Curie is clearly another shot across the bow of Team ARM—likely the only company booking a profit in the wearables free-for-all. Now, Intel’s idea of wearables is just a wee bit divergent from the mainstream; indeed, if you click on the link earlier in this sentence you might very well think I had teamed up with The Onion. Normally one to give KUDOS to those who think outside-the-box, in this instance I must observe that thinking TOO FAR outside said box does not necessarily a formula for success make.
Elsewhere on the processor front at CES, Jen-Hsun Huang—sharp as ever in leather jacket—introduced the Tegra K1 “mobile superchip.” I don’t have a clue what the Nvidia marketing brain trust was thinking when they came up with ‘superchip,’ but, in any case, please don’t use the term. (Not out of any form of protest, on the contrary: I don’t want Nvidia to suffer any additional embarrassment.)
Unfortunately, the bad terminology doesn’t stop there: one normally associates ‘mobile’ processors with smartphones and tablets and, well, the K1 burns quite a bit of power on the way to achieving its impressive performance. Did I mention the K1 is built atop TSMC’s 28nm HPM process? That choice surprised even me, which is quite remarkable when you consider the spotlight I put on 28nm some months back.
Nvidia used automotive applications extensively to illustrate K1’s potential. And while cars do indeed move about, that is stretching the term ‘mobile’ a bit too far.
Poorly chosen nomenclature aside, the K1 is VERY impressive: quad Cortex A57 plus Kepler GPU with 192 CUDA cores. Roughly 50% more compute horsepower than Tegra 4. In a very shrewd move, the K1—and apparently ALL Nvidia ‘mobile’ processors moving forward—share GPU architecture with their contemporary desktop cousins. When this architecture is implemented on TSMC’s 16nm FinFET process—accompanied by a jump to at least 256 CUDA cores and (one would hope) larger caches—Nvidia will have a beast on their hands, and it might actually be ‘mobile’.
Enough about processors. It has been AGES since I discussed IoT: geez, I haven’t talked about IoT since LAST YEAR.
As expected, CES 2015 was a hotbed of IoT activity. Disappointingly, some of my advice from CES 2014 was NOT heeded, namely:
Put the toothbrushes and crock pot on the back burner. IoT has all the potential to go wide and deep over time. NOW is NOT that time: until further notice, wacky innovation and differentiation takes a back seat to satisfying basic customer-perceived value.
You got it: there was at least one new IoT toothbrush (from a top-tier vendor, who REALLY ought to know better) introduced at CES this year. People, please, do NOT subject me to an “oh no, not again” moment after CES 2016.
Speaking of the HHGTTG quote in the previous paragraph, that bowl of doomed petunias would have been sitting pretty in the coming real-soon-now Parrot Pot.
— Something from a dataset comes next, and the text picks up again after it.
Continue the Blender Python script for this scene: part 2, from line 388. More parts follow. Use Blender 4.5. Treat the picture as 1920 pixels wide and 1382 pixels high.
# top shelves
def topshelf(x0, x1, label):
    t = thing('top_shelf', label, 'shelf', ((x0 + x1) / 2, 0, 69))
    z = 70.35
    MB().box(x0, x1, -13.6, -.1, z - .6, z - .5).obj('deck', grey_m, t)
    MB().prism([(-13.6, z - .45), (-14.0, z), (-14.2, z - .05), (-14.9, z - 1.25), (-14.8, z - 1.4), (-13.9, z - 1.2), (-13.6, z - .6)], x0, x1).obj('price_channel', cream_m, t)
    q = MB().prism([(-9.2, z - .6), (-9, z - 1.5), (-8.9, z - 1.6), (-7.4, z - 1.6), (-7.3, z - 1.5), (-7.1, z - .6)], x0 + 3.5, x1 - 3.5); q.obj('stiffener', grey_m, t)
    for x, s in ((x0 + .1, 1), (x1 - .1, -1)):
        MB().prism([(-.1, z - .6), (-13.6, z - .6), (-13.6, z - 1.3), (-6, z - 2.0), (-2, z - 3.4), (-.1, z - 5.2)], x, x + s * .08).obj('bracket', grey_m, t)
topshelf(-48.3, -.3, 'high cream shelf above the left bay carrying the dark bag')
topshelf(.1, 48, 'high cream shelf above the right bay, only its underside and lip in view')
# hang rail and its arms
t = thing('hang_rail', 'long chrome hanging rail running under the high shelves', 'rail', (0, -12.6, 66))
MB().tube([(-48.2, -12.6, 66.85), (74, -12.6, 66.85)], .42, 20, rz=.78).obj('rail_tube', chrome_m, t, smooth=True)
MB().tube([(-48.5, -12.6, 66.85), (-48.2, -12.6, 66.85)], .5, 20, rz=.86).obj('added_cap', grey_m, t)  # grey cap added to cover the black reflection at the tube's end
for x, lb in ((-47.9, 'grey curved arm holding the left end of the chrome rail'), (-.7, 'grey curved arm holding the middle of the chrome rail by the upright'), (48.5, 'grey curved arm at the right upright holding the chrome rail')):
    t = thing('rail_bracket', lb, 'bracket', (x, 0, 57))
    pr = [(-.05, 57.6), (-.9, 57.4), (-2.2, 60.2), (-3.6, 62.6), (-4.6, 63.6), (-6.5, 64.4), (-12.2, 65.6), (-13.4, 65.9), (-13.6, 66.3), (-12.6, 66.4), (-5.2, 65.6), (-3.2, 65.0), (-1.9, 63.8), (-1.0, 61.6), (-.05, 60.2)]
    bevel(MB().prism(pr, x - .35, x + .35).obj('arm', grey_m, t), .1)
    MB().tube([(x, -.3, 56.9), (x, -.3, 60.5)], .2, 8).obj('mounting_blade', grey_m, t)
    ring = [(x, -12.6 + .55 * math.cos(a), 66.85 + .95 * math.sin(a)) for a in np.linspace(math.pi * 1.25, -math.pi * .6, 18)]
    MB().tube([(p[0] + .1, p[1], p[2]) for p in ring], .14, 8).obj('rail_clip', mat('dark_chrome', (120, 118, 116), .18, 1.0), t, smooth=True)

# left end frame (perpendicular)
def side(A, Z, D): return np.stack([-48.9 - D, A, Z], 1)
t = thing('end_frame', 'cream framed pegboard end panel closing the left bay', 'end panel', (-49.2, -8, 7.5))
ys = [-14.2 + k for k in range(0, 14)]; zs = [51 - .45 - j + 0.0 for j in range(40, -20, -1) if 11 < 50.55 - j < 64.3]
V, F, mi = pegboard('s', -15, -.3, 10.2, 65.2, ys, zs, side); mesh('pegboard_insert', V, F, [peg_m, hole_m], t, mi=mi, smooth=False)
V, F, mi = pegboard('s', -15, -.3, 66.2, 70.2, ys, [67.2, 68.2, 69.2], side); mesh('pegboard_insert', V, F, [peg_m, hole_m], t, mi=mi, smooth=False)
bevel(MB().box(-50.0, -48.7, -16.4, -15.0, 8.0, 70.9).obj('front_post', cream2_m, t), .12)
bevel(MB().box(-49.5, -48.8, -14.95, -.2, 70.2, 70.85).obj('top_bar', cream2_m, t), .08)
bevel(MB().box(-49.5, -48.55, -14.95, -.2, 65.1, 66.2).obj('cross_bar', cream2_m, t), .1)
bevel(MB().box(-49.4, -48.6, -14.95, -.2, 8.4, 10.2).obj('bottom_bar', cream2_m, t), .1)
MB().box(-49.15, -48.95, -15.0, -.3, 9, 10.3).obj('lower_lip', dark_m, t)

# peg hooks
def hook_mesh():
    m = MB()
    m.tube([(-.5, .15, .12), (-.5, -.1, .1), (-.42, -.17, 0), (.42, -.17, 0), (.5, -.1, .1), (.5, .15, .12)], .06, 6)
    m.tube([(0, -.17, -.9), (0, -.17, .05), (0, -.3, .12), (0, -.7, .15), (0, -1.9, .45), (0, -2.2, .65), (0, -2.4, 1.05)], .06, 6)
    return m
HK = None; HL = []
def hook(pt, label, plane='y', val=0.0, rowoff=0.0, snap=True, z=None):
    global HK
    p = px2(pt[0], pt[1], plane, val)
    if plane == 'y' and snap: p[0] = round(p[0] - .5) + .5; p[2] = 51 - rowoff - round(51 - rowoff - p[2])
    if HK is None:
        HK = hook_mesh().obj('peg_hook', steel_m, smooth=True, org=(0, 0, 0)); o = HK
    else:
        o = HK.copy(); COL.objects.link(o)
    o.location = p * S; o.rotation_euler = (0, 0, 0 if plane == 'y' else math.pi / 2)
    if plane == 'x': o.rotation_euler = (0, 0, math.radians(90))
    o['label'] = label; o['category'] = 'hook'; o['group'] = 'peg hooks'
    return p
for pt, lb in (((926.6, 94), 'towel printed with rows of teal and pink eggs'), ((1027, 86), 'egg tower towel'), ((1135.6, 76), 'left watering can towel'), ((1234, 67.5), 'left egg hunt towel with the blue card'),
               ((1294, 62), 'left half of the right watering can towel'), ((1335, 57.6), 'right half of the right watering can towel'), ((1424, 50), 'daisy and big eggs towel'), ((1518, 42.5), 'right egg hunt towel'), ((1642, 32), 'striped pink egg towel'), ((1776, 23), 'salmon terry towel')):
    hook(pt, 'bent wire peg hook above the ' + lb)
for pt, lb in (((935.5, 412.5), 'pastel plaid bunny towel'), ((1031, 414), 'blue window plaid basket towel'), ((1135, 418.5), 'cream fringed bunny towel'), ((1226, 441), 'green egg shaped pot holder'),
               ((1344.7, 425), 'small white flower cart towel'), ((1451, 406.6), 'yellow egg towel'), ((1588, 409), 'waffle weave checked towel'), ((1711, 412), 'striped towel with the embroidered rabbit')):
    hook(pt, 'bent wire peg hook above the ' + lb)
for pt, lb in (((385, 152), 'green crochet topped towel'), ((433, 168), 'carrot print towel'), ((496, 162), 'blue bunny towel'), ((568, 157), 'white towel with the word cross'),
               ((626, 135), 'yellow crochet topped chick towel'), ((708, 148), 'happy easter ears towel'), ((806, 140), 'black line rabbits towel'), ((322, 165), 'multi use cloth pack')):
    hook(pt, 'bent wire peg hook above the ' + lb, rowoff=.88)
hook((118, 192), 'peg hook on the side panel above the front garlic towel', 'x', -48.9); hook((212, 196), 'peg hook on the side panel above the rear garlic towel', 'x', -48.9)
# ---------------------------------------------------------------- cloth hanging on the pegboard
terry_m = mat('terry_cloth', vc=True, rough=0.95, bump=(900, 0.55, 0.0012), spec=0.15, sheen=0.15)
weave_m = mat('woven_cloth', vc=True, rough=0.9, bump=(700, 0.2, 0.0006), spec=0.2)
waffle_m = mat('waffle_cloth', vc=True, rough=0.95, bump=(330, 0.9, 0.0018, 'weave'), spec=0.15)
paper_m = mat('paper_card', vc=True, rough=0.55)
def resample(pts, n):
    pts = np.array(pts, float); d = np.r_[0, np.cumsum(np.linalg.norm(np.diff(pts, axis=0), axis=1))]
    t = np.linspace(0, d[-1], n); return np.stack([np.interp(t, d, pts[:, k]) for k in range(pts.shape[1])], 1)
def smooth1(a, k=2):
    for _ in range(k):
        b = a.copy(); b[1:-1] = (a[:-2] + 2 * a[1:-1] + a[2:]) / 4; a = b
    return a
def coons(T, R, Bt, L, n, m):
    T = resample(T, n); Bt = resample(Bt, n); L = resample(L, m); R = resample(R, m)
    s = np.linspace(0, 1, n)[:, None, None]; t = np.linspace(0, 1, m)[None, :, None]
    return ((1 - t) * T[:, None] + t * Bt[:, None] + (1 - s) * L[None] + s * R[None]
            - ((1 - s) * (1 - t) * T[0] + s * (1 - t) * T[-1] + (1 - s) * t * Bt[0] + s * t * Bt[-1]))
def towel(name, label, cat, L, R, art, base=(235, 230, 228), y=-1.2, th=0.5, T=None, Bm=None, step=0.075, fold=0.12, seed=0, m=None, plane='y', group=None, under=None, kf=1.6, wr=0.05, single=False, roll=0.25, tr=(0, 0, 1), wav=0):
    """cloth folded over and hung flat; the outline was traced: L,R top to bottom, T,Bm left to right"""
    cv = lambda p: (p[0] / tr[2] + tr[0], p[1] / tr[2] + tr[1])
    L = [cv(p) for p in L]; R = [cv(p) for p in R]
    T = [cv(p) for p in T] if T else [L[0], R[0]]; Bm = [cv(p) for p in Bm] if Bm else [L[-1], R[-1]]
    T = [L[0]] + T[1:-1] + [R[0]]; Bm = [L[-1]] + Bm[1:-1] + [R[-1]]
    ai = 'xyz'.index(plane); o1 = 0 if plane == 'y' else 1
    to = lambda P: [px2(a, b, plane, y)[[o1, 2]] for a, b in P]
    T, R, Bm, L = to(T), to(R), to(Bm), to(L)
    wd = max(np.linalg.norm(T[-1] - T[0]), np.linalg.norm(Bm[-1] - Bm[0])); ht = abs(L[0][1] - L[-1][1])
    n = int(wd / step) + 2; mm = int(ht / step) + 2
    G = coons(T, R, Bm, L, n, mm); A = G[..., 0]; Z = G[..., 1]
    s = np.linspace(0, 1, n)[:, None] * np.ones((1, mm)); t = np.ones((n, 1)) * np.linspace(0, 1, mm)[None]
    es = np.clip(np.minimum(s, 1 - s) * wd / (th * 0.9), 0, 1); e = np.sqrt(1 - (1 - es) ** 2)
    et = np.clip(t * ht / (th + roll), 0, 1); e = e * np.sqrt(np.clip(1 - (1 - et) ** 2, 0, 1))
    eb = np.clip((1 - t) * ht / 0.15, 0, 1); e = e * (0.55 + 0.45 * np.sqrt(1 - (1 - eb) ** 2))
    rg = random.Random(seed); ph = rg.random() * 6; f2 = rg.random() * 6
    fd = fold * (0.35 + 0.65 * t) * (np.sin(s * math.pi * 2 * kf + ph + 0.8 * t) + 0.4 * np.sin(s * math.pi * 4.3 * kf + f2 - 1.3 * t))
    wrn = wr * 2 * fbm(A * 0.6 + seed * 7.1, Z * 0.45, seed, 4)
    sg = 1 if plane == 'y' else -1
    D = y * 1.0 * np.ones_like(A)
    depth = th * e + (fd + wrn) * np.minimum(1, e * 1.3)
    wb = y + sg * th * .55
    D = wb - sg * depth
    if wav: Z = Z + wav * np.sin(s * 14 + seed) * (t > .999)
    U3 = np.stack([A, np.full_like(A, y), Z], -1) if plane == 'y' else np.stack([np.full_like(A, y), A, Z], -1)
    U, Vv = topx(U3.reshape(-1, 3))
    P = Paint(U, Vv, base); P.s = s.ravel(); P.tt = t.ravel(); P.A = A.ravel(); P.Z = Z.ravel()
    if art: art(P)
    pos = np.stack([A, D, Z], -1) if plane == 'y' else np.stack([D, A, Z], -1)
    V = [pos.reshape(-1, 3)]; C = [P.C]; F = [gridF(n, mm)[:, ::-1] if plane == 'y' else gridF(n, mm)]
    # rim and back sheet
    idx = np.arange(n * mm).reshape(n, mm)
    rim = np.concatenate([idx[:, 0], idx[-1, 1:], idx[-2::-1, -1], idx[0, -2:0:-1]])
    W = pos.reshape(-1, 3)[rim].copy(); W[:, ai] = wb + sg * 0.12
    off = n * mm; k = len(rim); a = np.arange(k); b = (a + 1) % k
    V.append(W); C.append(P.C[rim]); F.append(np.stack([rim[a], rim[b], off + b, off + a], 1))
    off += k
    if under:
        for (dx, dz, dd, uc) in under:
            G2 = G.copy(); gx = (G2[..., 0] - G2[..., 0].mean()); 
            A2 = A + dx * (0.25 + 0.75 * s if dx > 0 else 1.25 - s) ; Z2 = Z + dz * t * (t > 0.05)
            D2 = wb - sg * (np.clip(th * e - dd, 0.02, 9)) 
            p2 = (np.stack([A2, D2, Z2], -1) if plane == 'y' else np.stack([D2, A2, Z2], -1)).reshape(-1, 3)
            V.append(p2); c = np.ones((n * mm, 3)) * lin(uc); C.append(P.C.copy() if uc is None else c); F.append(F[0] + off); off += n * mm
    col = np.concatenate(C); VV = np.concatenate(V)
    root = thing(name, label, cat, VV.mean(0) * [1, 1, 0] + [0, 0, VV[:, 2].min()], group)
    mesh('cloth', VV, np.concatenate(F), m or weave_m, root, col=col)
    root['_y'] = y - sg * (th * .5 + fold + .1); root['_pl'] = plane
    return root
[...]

The company claims that this will be “the most advanced connected plant pot,” and who am I to argue? One imagines future “even more advanced, even more connected” versions will feature two-way video, all the better to speak to your fauna to mitigate emotional distress during business trips. (Lest there be any confusion: your PLANT’S emotional distress; YOU would be on the business trip. I didn’t want anyone getting that backwards, as you’ve got far more complex issues to resolve if YOU have emotional distress during your PLANT’s business trips.)
Back on Earth—or at least Las Vegas—tons of new IoT smart home products were rolled out. There were comprehensive announcements from Belkin, Bosch, Cisco, Honeywell, Intel, LG, Nest, Pella, Samsung and Qualcomm … to name but a few. Home improvement mega store Lowe’s booth WAS a friggin’ house, with enough square footage to make it completely unaffordable in Silicon Valley even before it was stuffed with smart devices.
Many of the above were platform-level announcements: stake-in-the-ground, soup-to-nuts, everything but (for today) the kitchen sink. There is a LOT of attention and money pouring into the smart home corner of IoT. The folks at X10 must be pleased as punch, at least the folks at X10 who ran the gauntlet in the nearly 40 years they’ve been at this. (Note to X10 marketing team: strike the term “home gadgets” from the website post haste; your moment has finally arrived and your products are finally “home devices.”)
Speaking of topics we haven’t touched on since last year, this brings us to security. Those of you who took my advice and read the outstanding book Countdown to Zero Day have an educated sense of the scope and importance of IoT security; you sure as heck are not putting the aforementioned IoT toothbrush ANYWHERE near your mouth until security is beefed up. Some of the big players actually mentioned IoT security, but once again there was little that was substantive.
There was one truly notable development on the IoT security front: the topic IS getting broad notice. Sample articles here and here should sound very familiar to you. And be sure to read this CES keynote from the FTC and file it under the heading of “be careful what you wish for.” Credit where credit due: it is a well-written piece that hits most of the major IoT security hot buttons. This should get efforts like the AllSeen Alliance and ISO 27000 a LOT more industry collaboration, given that the alternative could arrive in the form of the nine most terrifying words in the English language: “I’m from the government and I’m here to help.”
Astute readers will, no doubt, notice that I have not mentioned wearables in this article. You’re thinking: “how can you NOT mention them, when there were 1,875 new wearables announced at CES 2015?” Two reasons: [a] there has already been plenty of ink poured on those 1,875 new wearables and [b] It is only a matter of time before I pen an out-and-out manifesto on the wearables bubble. Brace yourselves.